## WHAT IS NEEDED
Copy each line with the word "scene" in it.

## AVAILABLE DATA
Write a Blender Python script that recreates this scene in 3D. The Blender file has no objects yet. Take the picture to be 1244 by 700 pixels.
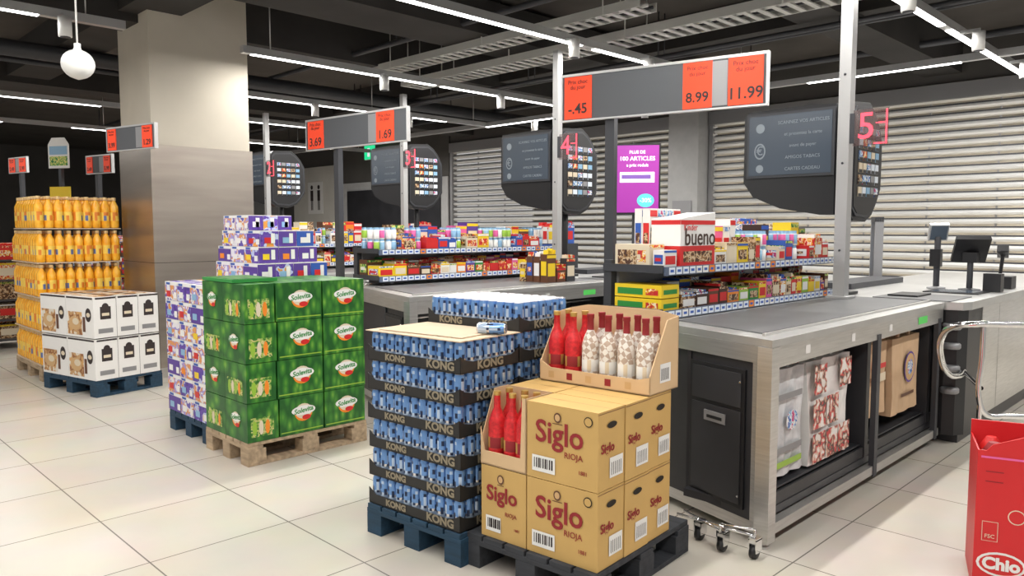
import bpy, math, random
from mathutils import Matrix, Vector
random.seed(7)
scene=bpy.context.scene
try: scene.view_settings.view_transform='Standard'
except Exception: pass
R=math.radians
PW=.76
# ---------------------------------------------------------------- materials
MATS={}
def mat(name,col,rough=.5,metal=0.0,emit=0.0,var=0.0,scale=8.0,stretch=(1,1,1),ecol=None,alpha=1.0,bump=0.0):
    m=bpy.data.materials.new(name); m.use_nodes=True
    nt=m.node_tree; b=nt.nodes['Principled BSDF']
    c=(col[0],col[1],col[2],1)
    b.inputs['Base Color'].default_value=c
    b.inputs['Roughness'].default_value=rough
    b.inputs['Metallic'].default_value=metal
    if alpha<1: b.inputs['Alpha'].default_value=alpha
    if emit>0:
        e=ecol or col
        b.inputs['Emission Color'].default_value=(e[0],e[1],e[2],1)
        b.inputs['Emission Strength'].default_value=emit
    if var>0:
        tc=nt.nodes.new('ShaderNodeTexCoord'); mp=nt.nodes.new('ShaderNodeMapping')
        mp.inputs['Scale'].default_value=stretch
        nz=nt.nodes.new('ShaderNodeTexNoise'); nz.inputs['Scale'].default_value=scale; nz.inputs['Detail'].default_value=3
        cr=nt.nodes.new('ShaderNodeValToRGB')
        cr.color_ramp.elements[0].position=.3; cr.color_ramp.elements[1].position=.7
        cr.color_ramp.elements[0].color=tuple(max(0,x*(1-var)) for x in col)+(1,)
        cr.color_ramp.elements[1].color=tuple(min(1,x*(1+var)) for x in col)+(1,)
        nt.links.new(tc.outputs['Object'],mp.inputs['Vector']); nt.links.new(mp.outputs[0],nz.inputs['Vector'])
        nt.links.new(nz.outputs['Fac'],cr.inputs[0]); nt.links.new(cr.outputs[0],b.inputs['Base Color'])
        if bump>0:
            bp=nt.nodes.new('ShaderNodeBump'); bp.inputs['Strength'].default_value=bump; bp.inputs['Distance'].default_value=.01
            nt.links.new(nz.outputs['Fac'],bp.inputs['Height']); nt.links.new(bp.outputs[0],b.inputs['Normal'])
    MATS[name]=m
    return m
def pmat(name,cols,scale=25,rough=.45,stretch=(1,1,1),interp='CONSTANT',metal=0):
    m=bpy.data.materials.new(name); m.use_nodes=True; nt=m.node_tree; b=nt.nodes['Principled BSDF']
    tc=nt.nodes.new('ShaderNodeTexCoord'); mp=nt.nodes.new('ShaderNodeMapping'); mp.inputs['Scale'].default_value=stretch
    nz=nt.nodes.new('ShaderNodeTexNoise'); nz.inputs['Scale'].default_value=scale; nz.inputs['Detail'].default_value=2
    cr=nt.nodes.new('ShaderNodeValToRGB'); cr.color_ramp.interpolation=interp
    n=len(cols); e=cr.color_ramp.elements
    e[0].position=0; e[0].color=tuple(cols[0])+(1,); e[1].position=.34+.32*(n-1)/n; e[1].color=tuple(cols[-1])+(1,)
    for i in range(1,n-1):
        k=e.new(.34+.32*i/n); k.color=tuple(cols[i])+(1,)
    nt.links.new(tc.outputs['Object'],mp.inputs[0]); nt.links.new(mp.outputs[0],nz.inputs['Vector'])
    nt.links.new(nz.outputs['Fac'],cr.inputs[0]); nt.links.new(cr.outputs[0],b.inputs['Base Color'])
    b.inputs['Roughness'].default_value=rough; b.inputs['Metallic'].default_value=metal; MATS[name]=m
mat('steel',(.60,.59,.57),.30,.8,var=.08,scale=6,stretch=(1,1,18))
mat('steel_top',(.58,.58,.57),.34,.75,var=.06,scale=4)
mat('chrome',(.8,.8,.8),.12,1)
mat('bronze_clad',(.40,.355,.31),.33,.8,var=.10,scale=2.0,stretch=(.6,.6,5))
mat('concrete',(.62,.57,.48),.85,var=.05,scale=2)
mat('black_plastic',(.012,.012,.014),.4)
mat('black_panel',(.028,.028,.032),.38,var=.2,scale=3)
mat('rubber',(.11,.112,.115),.42,var=.08,scale=5)
mat('dark_metal',(.055,.057,.065),.45,.3)
mat('grey_metal',(.30,.30,.31),.5,.4)
mat('pole_grey',(.46,.46,.46),.45,.4)
mat('sign_grey',(.085,.09,.10),.6)
mat('silver',(.6,.6,.6),.35,.6)
mat('white_plastic',(.78,.78,.76),.4)
mat('orange_card',(.90,.065,.018),.6,emit=.15)
mat('ink',(.03,.02,.02),.6)
mat('ceiling_dark',(.075,.066,.058),.9,var=.2,scale=1.5)
mat('beam_dark',(.036,.033,.031),.85,var=.2,scale=2)
mat('tray_grey',(.62,.62,.59),.5,.2)
mat('led',(1,1,1),.5,emit=7,ecol=(1,.99,.97))
mat('led_soft',(1,1,1),.5,emit=3,ecol=(1,.96,.88))
mat('wall_dark',(.085,.08,.075),.8,var=.15,scale=1)
mat('wall_white',(.62,.60,.55),.8,var=.05,scale=2)
mat('slat',(.80,.80,.79),.30,.35,var=.06,scale=1.2)
mat('backglow',(.42,.39,.34),.8,var=.5,scale=.6)
mat('col_grey',(.42,.42,.42),.7,var=.05)
mat('wood',(.42,.31,.20),.8,var=.3,scale=5,stretch=(1,6,6))
mat('wood_blue',(.012,.045,.085),.7,var=.3,scale=5,stretch=(1,6,6))
mat('wood_dark',(.035,.038,.045),.8,var=.3,scale=5,stretch=(1,6,6))
mat('kraft',(.58,.37,.125),.7,var=.05,scale=4)
mat('kraft_pale',(.66,.46,.26),.75,var=.06,scale=4)
mat('cardboard',(.60,.47,.33),.8,var=.1,scale=3)
mat('dark_red',(.28,.015,.02),.6)
mat('hole',(.02,.015,.01),.9)
mat('label_white',(.80,.80,.78),.6)
mat('foil_red',(.66,.03,.035),.32,.2,var=.25,scale=60)
mat('gold',(.65,.42,.12),.4,.5)
mat('can_blue',(.16,.32,.64),.25,.45); mat('can_navy',(.012,.025,.07),.3,.3); mat('can_pale',(.50,.62,.80),.25,.45)
mat('can_silver',(.7,.7,.72),.25,.8)
mat('tray_black',(.017,.016,.015),.55)
mat('kong_tan',(.26,.22,.15),.6)
pmat('juice',[(.80,.30,.01),(.92,.42,.02),(.95,.50,.05)],14,.2,interp='LINEAR')
mat('juice_label',(.92,.62,.10),.4); mat('juice_art',(.75,.22,.02),.4); mat('juice_dark',(.12,.16,.35),.4)
mat('cap_white',(.85,.62,.32),.4)
mat('purple',(.10,.045,.30),.45); mat('violet2',(.25,.12,.50),.45); mat('pink',(.75,.12,.35),.45)
mat('red',(.62,.02,.02),.4); mat('red_card',(.62,.018,.022),.4,var=.06,scale=3)
mat('orange',(.85,.25,.02),.45); mat('yellow',(.85,.60,.02),.4); mat('lime',(.30,.50,.05),.4)
mat('green',(.03,.26,.05),.4); mat('blue',(.03,.10,.42),.4); mat('lblue',(.25,.45,.65),.4)
mat('white',(.82,.81,.79),.45); mat('cream',(.72,.62,.46),.5); mat('brown',(.12,.045,.02),.45)
mat('choc',(.05,.02,.012),.4); mat('teal',(.04,.30,.32),.4); mat('tan',(.60,.38,.18),.5)
mat('price_rail',(.10,.13,.20),.4); mat('price_label',(.72,.78,.86),.5)
pmat('food_print',[(.72,.66,.56),(.55,.33,.15),(.30,.12,.04),(.62,.36,.14),(.75,.70,.62)],9,.5)
pmat('mix_warm',[(.55,.02,.02),(.60,.05,.03),(.8,.45,.03),(.85,.75,.6),(.55,.03,.02)],30)
pmat('mix_cool',[(.8,.8,.8),(.03,.1,.4),(.3,.5,.7),(.8,.78,.75),(.5,.05,.2)],30)
pmat('mix_green',[(.02,.2,.04),(.3,.5,.08),(.8,.7,.2),(.03,.25,.05)],30)
pmat('mix_choc',[(.06,.02,.01),(.28,.14,.05),(.6,.45,.28),(.08,.03,.015)],30)
pmat('tissue_print',[(.07,.03,.26),(.14,.06,.40),(.10,.05,.35),(.50,.55,.78),(.70,.30,.05)],11)
pmat('tissue_pale',[(.78,.76,.80),(.35,.30,.65),(.70,.30,.10),(.75,.72,.74),(.12,.08,.4)],11)
pmat('glass_print',[(.03,.14,.02),(.10,.28,.04),(.35,.45,.10),(.65,.55,.25),(.04,.2,.03)],26)
pmat('girl_print',[(.75,.72,.68),(.55,.33,.24),(.10,.06,.05),(.55,.05,.05),(.7,.5,.4),(.8,.78,.75)],15)
mat('screen',(.03,.04,.055),.25,emit=.42,ecol=(.080,.10,.125))
mat('screen_txt',(.2,.24,.28),.4,emit=.25,ecol=(.22,.22,.20))
mat('neon',(1,.03,.06),.4,emit=1.6,ecol=(1,.08,.12))
mat('acrylic',(.16,.10,.10),.1,alpha=.30)
mat('magenta',(.3,.03,.25),.3,emit=.9,ecol=(.20,.02,.25))
mat('mag_white',(1,1,1),.3,emit=.8,ecol=(.9,.8,.9)); mat('mag_teal',(.1,.6,.6),.3,emit=.7,ecol=(.1,.5,.5))
mat('exit_green',(.02,.5,.2),.4,emit=1.2,ecol=(.02,.6,.25))
mat('sticker_green',(.1,.65,.12),.5)
mat('paper_bag',(.60,.41,.25),.8,var=.06,scale=6)
mat('poly_bag',(.60,.61,.62),.35,var=.18,scale=14,bump=.6)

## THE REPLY
Write a Blender Python script that recreates this scene in 3D. The Blender file has no objects yet. Take the picture to be 1244 by 700 pixels.
scene=bpy.context.scene
try: scene.view_settings.view_transform='Standard'